In the bullfighting sequence, when the two trumpeters get up to signal the entrance of the bull into the ring, the sound of the fanfare starts just before they actually put the instruments to their lips.
The shadow of the camera crane is visible in the street during the San Francisco parade.
Near the end of the movie just after they start cutting up the Henriette for firewood in the middle of the ocean, a long shot shows some type of structure, possibly a camera platform, to the rear of the ship, screen left, sitting in the water.
During the engineer's pow wow with the Indians a modern ladder is clearly visible leaning on the front of the locomotive.
The scenes set in Yokohama, Japan, were shot in Kamakura, west of Yokohama, and Kyoto, far southwest of Yokohama. The film makes Kamakura's Great Buddha look like it's walking distance from Kyoto's Heian Shrine, but they are in separate regions of Japan.
As the train travels east across India, Passepartout looks out the window at the setting sun. The sun would have been to the west, at the rear of the train, not north, the direction from the window.
As Phileas Fogg and Passepartout arrive in India aboard the Mongolia, several traditional fishing boats are seen pulling into port. One of those boats is clearly flying the flag of Pakistan, not India.
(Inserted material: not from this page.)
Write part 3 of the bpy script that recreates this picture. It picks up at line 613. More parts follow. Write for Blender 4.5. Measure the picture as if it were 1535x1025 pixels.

Near the end of the movie, the Henrietta is traveling east to England across the Atlantic, yet the ship heads into the setting sun.
On her way to Hong Kong, the S.S. Rangoon passes the Royal Palace at Bangkok. However, that would've been impossible. Even in 1872, the Chao Phraya River was much too shallow for ocean-going vessels of S.S. Rangoon's size at that spot. Bangkok's port is situated some 15 kilometers downstream near the river's estuary, where the water is deep enough.
Fogg doesn't realise until arriving back home in London that he has gained a day by crossing the date line. Surely during everything that happened after that, including all the USA scenes, he would have noted local time as it was crucial to the whole challenge . And surely any tickets purchased would have been dated.